I don’t really see a fully automated plane as being very feasible. Rather, a better solution to keeping the human pilots’ flight paths from being overwritten would be to make the door to the cockpit much sturdier with a heavy-duty lock on it. The only drawback i can see is that it would be hard for the pilots to evacuate from the plane with a thick, locked door in the way. I guess you could also try to incorporate a trapdoor or something for the pilots to exit out of in case of an emergency.

I think your missing the point of terrorism, go for the weak point.

If you beef up airport security then they just switch target.

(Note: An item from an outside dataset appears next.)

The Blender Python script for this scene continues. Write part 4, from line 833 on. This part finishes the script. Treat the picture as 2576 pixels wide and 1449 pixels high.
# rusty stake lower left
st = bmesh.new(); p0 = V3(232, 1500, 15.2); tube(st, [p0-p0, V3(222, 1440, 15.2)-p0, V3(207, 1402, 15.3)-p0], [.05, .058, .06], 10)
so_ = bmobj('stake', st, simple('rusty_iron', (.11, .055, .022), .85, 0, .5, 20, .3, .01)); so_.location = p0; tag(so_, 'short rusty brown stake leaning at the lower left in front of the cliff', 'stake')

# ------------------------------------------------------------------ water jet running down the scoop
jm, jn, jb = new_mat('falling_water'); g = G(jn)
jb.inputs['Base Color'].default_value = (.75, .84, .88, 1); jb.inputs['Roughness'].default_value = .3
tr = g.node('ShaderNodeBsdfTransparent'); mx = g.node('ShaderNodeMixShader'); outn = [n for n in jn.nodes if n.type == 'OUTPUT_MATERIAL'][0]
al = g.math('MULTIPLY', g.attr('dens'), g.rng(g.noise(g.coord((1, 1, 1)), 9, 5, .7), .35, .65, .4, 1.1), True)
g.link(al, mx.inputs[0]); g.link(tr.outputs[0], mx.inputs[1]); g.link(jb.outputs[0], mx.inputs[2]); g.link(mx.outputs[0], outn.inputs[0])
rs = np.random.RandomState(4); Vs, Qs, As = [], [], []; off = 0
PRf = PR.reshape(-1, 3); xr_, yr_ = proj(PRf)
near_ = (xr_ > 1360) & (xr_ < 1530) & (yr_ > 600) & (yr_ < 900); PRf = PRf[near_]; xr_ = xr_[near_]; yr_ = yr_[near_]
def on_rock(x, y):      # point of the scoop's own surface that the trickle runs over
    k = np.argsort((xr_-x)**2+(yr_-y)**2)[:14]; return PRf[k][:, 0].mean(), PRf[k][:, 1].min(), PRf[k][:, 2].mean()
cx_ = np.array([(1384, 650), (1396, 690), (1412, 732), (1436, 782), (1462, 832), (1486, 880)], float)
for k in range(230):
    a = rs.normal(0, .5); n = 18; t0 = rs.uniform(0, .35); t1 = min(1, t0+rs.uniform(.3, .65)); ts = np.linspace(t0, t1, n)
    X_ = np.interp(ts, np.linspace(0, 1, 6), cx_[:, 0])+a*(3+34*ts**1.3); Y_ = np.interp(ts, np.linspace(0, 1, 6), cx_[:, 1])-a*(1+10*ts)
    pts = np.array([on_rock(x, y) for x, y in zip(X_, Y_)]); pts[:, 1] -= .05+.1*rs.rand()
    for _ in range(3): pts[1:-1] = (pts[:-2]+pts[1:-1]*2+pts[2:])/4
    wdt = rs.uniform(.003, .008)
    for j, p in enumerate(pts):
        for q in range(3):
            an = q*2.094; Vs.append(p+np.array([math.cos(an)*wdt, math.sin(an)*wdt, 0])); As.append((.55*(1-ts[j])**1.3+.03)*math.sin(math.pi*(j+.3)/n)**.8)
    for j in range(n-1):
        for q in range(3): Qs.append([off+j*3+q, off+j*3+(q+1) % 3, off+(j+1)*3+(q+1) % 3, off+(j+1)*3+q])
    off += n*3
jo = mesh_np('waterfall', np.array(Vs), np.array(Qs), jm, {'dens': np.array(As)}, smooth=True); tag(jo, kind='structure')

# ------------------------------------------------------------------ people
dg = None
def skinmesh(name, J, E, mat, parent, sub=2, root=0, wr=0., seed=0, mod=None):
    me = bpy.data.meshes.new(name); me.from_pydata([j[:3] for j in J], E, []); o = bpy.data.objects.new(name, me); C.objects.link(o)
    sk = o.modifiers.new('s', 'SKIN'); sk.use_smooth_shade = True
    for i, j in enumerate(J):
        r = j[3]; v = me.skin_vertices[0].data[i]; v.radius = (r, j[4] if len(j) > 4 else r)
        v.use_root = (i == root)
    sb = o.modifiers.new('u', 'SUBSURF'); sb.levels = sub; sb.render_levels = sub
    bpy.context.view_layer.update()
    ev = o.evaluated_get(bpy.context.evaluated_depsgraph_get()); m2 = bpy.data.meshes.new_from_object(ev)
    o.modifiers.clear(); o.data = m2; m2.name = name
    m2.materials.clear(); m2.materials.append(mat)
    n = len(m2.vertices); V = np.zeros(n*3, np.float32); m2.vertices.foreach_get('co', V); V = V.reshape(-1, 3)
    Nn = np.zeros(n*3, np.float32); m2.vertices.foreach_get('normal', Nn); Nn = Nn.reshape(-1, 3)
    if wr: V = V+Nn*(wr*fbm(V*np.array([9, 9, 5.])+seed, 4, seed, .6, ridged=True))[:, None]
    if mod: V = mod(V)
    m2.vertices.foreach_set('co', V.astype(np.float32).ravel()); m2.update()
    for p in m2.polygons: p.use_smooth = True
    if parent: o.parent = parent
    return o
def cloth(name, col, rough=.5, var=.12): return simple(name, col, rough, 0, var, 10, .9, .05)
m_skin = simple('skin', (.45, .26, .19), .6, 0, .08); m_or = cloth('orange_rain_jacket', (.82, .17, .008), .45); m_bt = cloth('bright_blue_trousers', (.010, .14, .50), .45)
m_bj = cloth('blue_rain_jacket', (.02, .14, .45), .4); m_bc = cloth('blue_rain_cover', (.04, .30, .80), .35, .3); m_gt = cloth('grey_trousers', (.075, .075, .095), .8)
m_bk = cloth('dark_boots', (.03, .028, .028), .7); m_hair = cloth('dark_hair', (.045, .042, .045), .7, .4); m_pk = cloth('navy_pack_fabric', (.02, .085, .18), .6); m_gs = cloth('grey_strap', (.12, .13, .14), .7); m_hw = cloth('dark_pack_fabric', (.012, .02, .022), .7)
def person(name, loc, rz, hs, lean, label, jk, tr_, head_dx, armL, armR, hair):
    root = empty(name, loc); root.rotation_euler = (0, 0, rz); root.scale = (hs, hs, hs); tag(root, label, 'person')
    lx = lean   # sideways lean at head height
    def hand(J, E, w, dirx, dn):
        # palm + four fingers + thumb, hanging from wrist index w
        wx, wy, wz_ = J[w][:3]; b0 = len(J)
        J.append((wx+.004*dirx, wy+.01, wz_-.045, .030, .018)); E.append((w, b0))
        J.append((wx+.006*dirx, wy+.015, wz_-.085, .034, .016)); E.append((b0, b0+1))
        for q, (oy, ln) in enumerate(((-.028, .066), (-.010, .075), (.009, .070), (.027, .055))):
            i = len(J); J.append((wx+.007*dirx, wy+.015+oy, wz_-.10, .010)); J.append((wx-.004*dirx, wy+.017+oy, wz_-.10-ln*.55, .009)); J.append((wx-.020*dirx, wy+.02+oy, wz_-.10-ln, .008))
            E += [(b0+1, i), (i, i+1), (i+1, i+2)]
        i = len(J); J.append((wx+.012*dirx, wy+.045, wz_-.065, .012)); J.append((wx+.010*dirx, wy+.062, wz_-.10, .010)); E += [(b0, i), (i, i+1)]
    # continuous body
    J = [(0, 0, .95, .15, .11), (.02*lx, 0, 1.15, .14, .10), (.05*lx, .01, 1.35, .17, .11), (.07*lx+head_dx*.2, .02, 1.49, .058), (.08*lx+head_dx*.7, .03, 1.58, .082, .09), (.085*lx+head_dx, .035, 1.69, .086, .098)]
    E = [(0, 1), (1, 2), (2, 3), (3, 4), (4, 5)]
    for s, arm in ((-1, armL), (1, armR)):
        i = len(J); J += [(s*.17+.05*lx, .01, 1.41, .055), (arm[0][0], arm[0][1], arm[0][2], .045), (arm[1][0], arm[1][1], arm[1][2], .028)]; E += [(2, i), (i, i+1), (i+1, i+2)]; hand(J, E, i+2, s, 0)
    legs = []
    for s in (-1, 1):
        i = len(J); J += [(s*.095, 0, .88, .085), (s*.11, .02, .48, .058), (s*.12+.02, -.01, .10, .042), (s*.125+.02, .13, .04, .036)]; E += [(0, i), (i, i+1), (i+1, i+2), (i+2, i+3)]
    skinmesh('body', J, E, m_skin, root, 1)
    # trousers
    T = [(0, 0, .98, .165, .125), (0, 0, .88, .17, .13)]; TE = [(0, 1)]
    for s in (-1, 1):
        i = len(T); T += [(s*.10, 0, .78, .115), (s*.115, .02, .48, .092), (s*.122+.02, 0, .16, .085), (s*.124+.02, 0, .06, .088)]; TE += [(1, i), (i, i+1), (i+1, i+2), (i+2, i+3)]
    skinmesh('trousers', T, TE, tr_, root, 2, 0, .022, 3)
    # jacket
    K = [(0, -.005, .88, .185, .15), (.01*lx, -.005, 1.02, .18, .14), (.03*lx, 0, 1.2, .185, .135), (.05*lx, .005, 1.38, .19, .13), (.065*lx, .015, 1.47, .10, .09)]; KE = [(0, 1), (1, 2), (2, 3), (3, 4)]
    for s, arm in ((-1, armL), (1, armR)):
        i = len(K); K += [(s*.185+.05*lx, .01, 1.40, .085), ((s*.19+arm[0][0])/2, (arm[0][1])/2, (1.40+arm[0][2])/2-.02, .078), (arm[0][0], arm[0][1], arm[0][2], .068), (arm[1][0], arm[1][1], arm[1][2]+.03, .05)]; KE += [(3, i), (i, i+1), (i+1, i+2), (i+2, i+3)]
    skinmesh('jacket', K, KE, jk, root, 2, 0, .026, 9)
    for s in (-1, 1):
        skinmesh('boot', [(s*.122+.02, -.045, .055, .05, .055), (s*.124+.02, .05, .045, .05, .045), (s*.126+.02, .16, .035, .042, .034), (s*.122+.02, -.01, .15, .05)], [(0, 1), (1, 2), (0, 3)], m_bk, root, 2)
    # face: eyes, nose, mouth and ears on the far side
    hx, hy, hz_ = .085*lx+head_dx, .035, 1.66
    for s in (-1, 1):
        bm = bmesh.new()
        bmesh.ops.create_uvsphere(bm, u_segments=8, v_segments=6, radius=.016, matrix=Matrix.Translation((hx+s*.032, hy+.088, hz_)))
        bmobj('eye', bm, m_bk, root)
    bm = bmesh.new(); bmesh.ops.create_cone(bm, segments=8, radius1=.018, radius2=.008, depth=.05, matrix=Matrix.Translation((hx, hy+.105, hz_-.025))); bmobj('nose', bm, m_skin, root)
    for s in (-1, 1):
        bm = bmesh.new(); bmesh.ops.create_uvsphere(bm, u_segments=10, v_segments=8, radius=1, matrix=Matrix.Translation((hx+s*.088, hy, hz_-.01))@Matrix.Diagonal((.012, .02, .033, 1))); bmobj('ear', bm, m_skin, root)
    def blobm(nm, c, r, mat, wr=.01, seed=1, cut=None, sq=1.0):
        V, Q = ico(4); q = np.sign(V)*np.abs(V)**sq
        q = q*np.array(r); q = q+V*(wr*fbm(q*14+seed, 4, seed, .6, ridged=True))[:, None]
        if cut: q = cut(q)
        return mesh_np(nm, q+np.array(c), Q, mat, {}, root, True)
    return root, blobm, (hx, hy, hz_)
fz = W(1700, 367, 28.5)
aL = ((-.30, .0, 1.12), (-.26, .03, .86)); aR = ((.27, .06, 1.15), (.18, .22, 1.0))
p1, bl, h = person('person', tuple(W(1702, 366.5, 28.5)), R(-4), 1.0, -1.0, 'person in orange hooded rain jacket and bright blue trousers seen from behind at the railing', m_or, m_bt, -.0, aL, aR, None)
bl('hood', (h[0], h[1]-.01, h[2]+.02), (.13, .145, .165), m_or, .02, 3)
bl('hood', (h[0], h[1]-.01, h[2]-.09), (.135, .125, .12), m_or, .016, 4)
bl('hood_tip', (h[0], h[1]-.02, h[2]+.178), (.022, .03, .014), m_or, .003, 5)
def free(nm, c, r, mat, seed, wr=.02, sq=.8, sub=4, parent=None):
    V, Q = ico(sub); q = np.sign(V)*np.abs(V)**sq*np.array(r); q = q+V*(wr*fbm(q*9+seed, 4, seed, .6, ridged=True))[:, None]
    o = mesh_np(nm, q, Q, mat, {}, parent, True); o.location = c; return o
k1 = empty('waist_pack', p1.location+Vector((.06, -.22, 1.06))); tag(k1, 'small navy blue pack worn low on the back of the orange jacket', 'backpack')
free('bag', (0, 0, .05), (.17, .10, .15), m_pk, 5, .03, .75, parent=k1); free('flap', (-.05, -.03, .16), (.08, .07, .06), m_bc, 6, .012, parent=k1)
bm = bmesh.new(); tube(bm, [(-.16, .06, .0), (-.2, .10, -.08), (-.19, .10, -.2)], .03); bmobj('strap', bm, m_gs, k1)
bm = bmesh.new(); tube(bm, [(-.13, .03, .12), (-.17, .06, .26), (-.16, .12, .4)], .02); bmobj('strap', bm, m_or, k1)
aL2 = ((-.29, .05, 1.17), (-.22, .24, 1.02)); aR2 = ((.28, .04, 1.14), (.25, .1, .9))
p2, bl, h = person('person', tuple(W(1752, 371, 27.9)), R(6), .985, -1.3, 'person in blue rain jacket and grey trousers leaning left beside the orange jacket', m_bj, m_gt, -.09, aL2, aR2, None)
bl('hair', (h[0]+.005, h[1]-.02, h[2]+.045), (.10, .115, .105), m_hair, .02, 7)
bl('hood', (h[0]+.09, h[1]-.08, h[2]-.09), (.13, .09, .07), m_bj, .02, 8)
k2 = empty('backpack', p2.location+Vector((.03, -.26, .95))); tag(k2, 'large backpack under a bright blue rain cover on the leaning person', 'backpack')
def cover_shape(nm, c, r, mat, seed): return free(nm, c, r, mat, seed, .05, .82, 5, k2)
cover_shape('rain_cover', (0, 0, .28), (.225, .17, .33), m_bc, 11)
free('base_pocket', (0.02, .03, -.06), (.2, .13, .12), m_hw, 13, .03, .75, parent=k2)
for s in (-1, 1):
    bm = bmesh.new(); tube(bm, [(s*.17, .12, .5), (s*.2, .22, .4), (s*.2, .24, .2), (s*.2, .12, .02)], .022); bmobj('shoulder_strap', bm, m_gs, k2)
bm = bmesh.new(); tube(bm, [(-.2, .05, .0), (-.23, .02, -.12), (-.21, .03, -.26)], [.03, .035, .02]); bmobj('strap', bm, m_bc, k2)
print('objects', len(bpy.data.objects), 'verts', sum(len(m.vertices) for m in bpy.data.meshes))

How much effort would it take to steal a petrol tanker, drive it into the middle of town and blow it up ?

Feasible? No.

It would be undeniably neat, however. Still, when they enter service, I’ll let several thousand trend-setting passengers give the new system a whirl first.

dude wrote:

I take it “petrol tanker” is British for gasoline truck. When I first read that, I thought you meant one of those enormous supertanker ships that carries crude oil, like the Exxon Valdez. If someone hijacked a ship that big, I’d have a hard time imagining it being driven out of the water, up onto the roads, and into the middle of a city. :wink:

Ha! Sign me up with Drastic in the “late adopter” camp.

“So, how was it? Pretty cool,huh? Yeah, well I’ll get around to it one of these days…no, really.”

Heck, I didn’t even like the driverless tram in Atlanta’s airport. When I’m getting driven, I want a driver.

Assuming for the moment that it’s impossible to completely prevent terrorists from taking control of the plane in some manner, we could always get around this problem the way they do on Star Trek.

Namely, we could install a self-destruct mechanism in every airliner.

I can just hear the passengers now: “Boy, I sure am relieved that if any terrorists try to hijack this plane, it will blow up!”